Children kidnapped at gunpoint, marched through the West African forest and sold into slavery. This is not an image from the darkest times of the slave trade 250 years ago.
This is northern Nigeria today.
The Nigerian Islamic militant group Boko Haram has seized several hundred teenage girls over the past few weeks, marching them off into the thorny and remote Sambisa Forest, in northeastern Nigeria. This wilderness preserve covers an area the size of West Virginia.
The inept response from the Nigerian government has created a storm of protest among ordinary Nigerians and from the international community. Activists and concerned parents set up the #BringBackOurGirls movement on social media.
To add insult to injury, Boko Haram has announced that it might sell the girls into slavery. Apparently, human trafficking is common through much of west and north-central Africa.
“There is certainly a market,” says Nicholas Kristof, a columnist for the New York Times who has long attempted to raise awareness of the issue of slavery in modern-day Africa. The market, he says, “tends to be for younger children.”
“It tends to be somewhat less about sexual slavery than it is in other parts of the world, and somewhat more about labor trafficking. So it’ll be someone who needs workers, and they will buy a small child for fishing, for example, or in other cases for a wife," he says. "They will literally shell out money, usually through an intermediary. In some cases the parents know about it and are desperate for money. In other cases the child is just kidnapped, or the parents have been promised the child will get some promising opportunity, and everybody is tricked.”
Kristof says these kids often become prisoners of circumstances. “When a child is kidnapped and sent off to work in inhumane conditions in some village, then that child — if he or she is uneducated — may not realize that this is illegal; they may not speak the local language. It may be very difficult to get away, and even if they do get away, they don’t know where to go; they don’t know how to get home.”
He adds “if it’s a girl who’s been married off, they might feel that once they have been raped by their new ‘husband’ that they no longer will be able to find a husband or partner ever again; that they have been shamed for life, and that all their other opportunities are destroyed.”
“All these ways of thinking imprison people,” says Kristof, “and make the system vaguely enforceable.”
But the nature of the market might impose some constraints on Boko Haram’s ability to sell these girls.

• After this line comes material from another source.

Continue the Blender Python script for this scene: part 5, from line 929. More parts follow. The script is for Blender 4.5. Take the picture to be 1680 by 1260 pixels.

“People are willing to buy a small child,” says Kristof, “as that child is not going to be able to escape. If you buy an educated 17-year old girl, and pay money for her, then she is going to be much more of a flight risk. That’s why it tends to be illiterate peasant boys and girls, who are quite young, who tend to get kidnapped and sold.”
The girls taken by Boko Haram are mostly between the ages of 16 and 18.
There is a chance the girls have already been sold, perhaps abroad in neighboring countries like Chad or Cameroon. But Kristof says he’s hoping, because of the nature of the market, “it isn’t going to work as smoothly to sell these girls as Boko Haram might think.”